Bioskop Paramount
Oleh Abdul Haris Booegies
Pada awal 1983, moviegoer di Ujung Pandang pantas lega sekaligus tersenyum puas. Ada bioskop baru bernama Paramount Theatre.
Bioskop ini cukup unik. Sebab, berada di lantai dua. Lantai bawah berfungsi tempat parkir. Paramount yang terletak di Jalan Gunung Bulusaraung (Jalan Jenderal M Jusuf), memiliki dua tangga. Di depan melintang tangga utama selebar tiga meter. Di sisi Barat dinding lahan parkir, menempel pula tangga selebar satu meter. Tangga ini jarang diketahui, kecuali penonton yang sering ke Paramount. Apalagi, juru parkir kerap mengarahkan untuk menggunakan tangga utama di depan.
Paramount bersaudara dengan bioskop Dewi, sama-sama ditangani oleh pengusaha berdarah India. Dewi merupakan bioskop spesialis Bollywood. Sekitar awal 90-an, Dewi-Paramount membeli bioskop Jaya. Sejak itu, Jaya tidak lagi memutar film silat Mandarin. Film yang main di Jaya didominasi Barat. Secara perlahan, wajah Jaya berubah. Sekilas, bukan lagi bioskop kelas bawah, tetapi, menengah ke atas. Baliho di depan Jaya senantiasa tampil dengan wanita berpenampilan hot.
Ciri khas Paramount ialah film Barat. Di bioskop inilah saya menonton Star Wars. Film box office yang seru ini memble di Indonesia. Musababnya, dianggap film anak-anak.
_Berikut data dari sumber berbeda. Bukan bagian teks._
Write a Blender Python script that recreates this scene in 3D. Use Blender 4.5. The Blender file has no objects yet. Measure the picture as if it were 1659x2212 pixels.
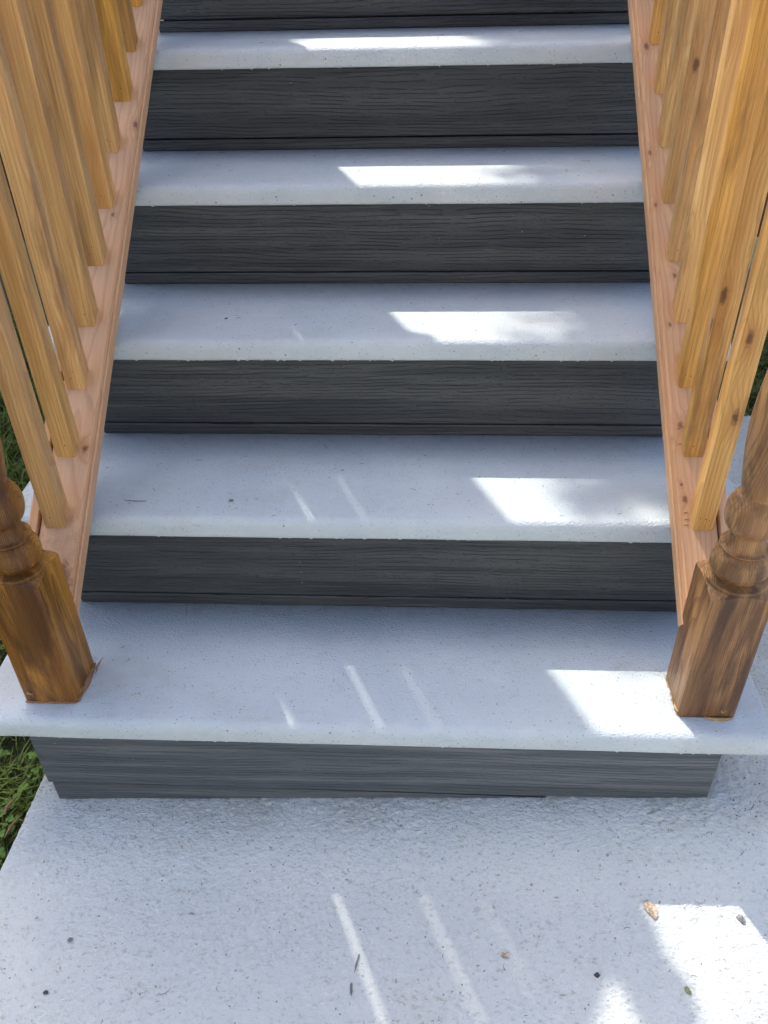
import bpy, bmesh, math, random
import numpy as np
from mathutils import Vector, Matrix, noise as mnoise

random.seed(7); np.random.seed(7)
scene = bpy.context.scene
C = scene.collection

# ------------------------------------------------------------------ camera
CX, CY, CZ = 0.0412, -0.8539, 1.0621
YAW, PITCH, ROLL, FPX = 0.0632, 0.6387, -0.0267, 1797.5
def cam_axes():
    cy, sy = math.cos(YAW), math.sin(YAW)
    f = Vector((-sy*math.cos(PITCH), cy*math.cos(PITCH), -math.sin(PITCH)))
    r = Vector((cy, sy, 0)); u = r.cross(f)
    cr, sr = math.cos(ROLL), math.sin(ROLL)
    return cr*r+sr*u, -sr*r+cr*u, f
_r, _u, _f = cam_axes()
cam_data = bpy.data.cameras.new('camera'); cam = bpy.data.objects.new('camera', cam_data); C.objects.link(cam)
cam.matrix_world = Matrix(((_r.x, _u.x, -_f.x, CX), (_r.y, _u.y, -_f.y, CY), (_r.z, _u.z, -_f.z, CZ), (0, 0, 0, 1)))
cam_data.sensor_fit = 'HORIZONTAL'; cam_data.sensor_width = 36; cam_data.lens = 36*FPX/1659
cam_data.clip_start = 0.02; cam_data.clip_end = 500
scene.camera = cam

# ------------------------------------------------------------------ light
SUN = Vector((-0.337, 0.74, 1.0)).normalized()          # towards the sun
world = bpy.data.worlds.new('World'); scene.world = world; world.use_nodes = True
nt = world.node_tree; nt.nodes.clear()
sky = nt.nodes.new('ShaderNodeTexSky'); sky.sky_type = 'NISHITA'; sky.sun_disc = False
sky.sun_elevation = math.asin(SUN.z); sky.sun_rotation = math.atan2(SUN.x, SUN.y)
bg = nt.nodes.new('ShaderNodeBackground'); bg.inputs[1].default_value = 0.15
sky.dust_density = 4.0; sky.ozone_density = 1.6; sky.air_density = 0.9
wo = nt.nodes.new('ShaderNodeOutputWorld')
nt.links.new(sky.outputs[0], bg.inputs[0]); nt.links.new(bg.outputs[0], wo.inputs[0])
sd = bpy.data.lights.new('sun', 'SUN'); sd.energy = 2.0; sd.angle = math.radians(0.5); sd.color = (1, .93, .79)
so = bpy.data.objects.new('sun', sd); C.objects.link(so)
so.rotation_euler = SUN.to_track_quat('Z', 'Y').to_euler(); so.location = (-4, 8, 12)
scene.view_settings.view_transform = 'Standard'; scene.view_settings.look = 'None'
scene.view_settings.gamma = 1; scene.view_settings.use_curve_mapping = False
scene.view_settings.exposure = 1.36

# ------------------------------------------------------------------ helpers
def link(o, parent=None):
    C.objects.link(o)
    if parent: o.parent = parent
    return o
def tag(o, label=None, cat=None, group=None, kind=None):
    if label: o['label'] = label
    if cat: o['category'] = cat
    if group: o['group'] = group
    if kind: o['kind'] = kind
    return o
def empty(name, loc=(0, 0, 0)):
    o = bpy.data.objects.new(name, None); o.location = loc; o.empty_display_size = .05
    return link(o)
def mesh_obj(name, bm, m, parent=None, smooth=False, loc=None):
    me = bpy.data.meshes.new(name); bm.normal_update(); bm.to_mesh(me); bm.free()
    if smooth: me.shade_smooth()
    me.materials.append(m)
    o = bpy.data.objects.new(name, me); link(o, parent)
    if loc is not None: o.location = loc
    return o
def pyd(name, V, F, m, parent=None, smooth=False):
    me = bpy.data.meshes.new(name); me.from_pydata(V, [], F); me.update()
    if smooth: me.shade_smooth()
    me.materials.append(m)
    return link(bpy.data.objects.new(name, me), parent)
def box(bm, x0, x1, y0, y1, z0, z1):
    v = [bm.verts.new(c) for c in ((x0,y0,z0),(x1,y0,z0),(x1,y1,z0),(x0,y1,z0),(x0,y0,z1),(x1,y0,z1),(x1,y1,z1),(x0,y1,z1))]
    for f in ((0,3,2,1),(4,5,6,7),(0,1,5,4),(1,2,6,5),(2,3,7,6),(3,0,4,7)): bm.faces.new([v[i] for i in f])
    return v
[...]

Di awal keberadaan Paramount, banyak film bermutu diputar. Pada Kamis, 2 Juni 1983, saya nonton First Blood. Pada Jumat, 29 Juli 1983, menyaksikan The Gods Must be Crazy.
Lambat-laun, Paramount jeli menjaring penonton. Bioskop ini menayangkan film-film yang dibintangi Edwige Fenech. Rata-rata film Edwige Fenech tidak memakai BH (bustehouder) serta CD (celana dalam). Di era 80-an, Edwige Fenech bersama Gloria Guida begitu populer di Ujung Pandang. Keduanya artis Italia yang doyan berlakon mesum di pita seluloid.
Pada 1 Januari 1984, saya nonton Angel Face Killer di Paramount. Film ini menampilkan banyak adegan buka dada. Ada tokoh bernama Lady White yang seolah alergi memakai kutang. Ia juga tak mengenakan cawat. Untung mulus sekali, berkilau.
Di tarikh 2022 kala meracik artikel Santri Sultan, saya sempat mencari data Angel Face Killer di Google. Tidak tersua. Berarti judul film ini bukan asli, namun, jadi-jadian. Sepertinya judul film tersebut buatan importir yang memasukkan film ke Indonesia. Saya sengaja mengutak-atik Internet karena penasaran dengan pemeran Lady White. Menurut seorang rekan moviegoer yang masih kelas II SMP, payudaranya seronok. 38 tahun silam, bocah tersebut tidak bisa tidur membayangkan tetek sensual Lady White.
Di malam Ahad saat midnight show, Paramount selalu banjir penonton. Maklum, film yang diputar senantiasa merangsang naluri kebinatangan. Banyak adegan ranjang yang membuat lelaki binal ngos-ngosan. Gairah erotisisme memuncak.
Pernah Paramount penuh, sementara calon penonton masih tersisa lebih 100. Akhirnya, calon penonton itu digiring ke bioskop Dewi. Tiap 15 menit, rol film di Paramount dibawa ke Dewi untuk diputar demi kepuasan lebih 100 penonton bermental genit. Paramount panen rezeki.
Bioskop di Ujung Pandang akhirnya mengalami sakratulmaut menjelang tahun 2000. DVD bajakan leluasa diperjualbelikan. Akibatnya, orang malas ke bioskop. Kini, Paramount lenyap dari perabadan baru, tetapi, kenangannya tak musnah. Paramount tetap lestari dalam nostalgia.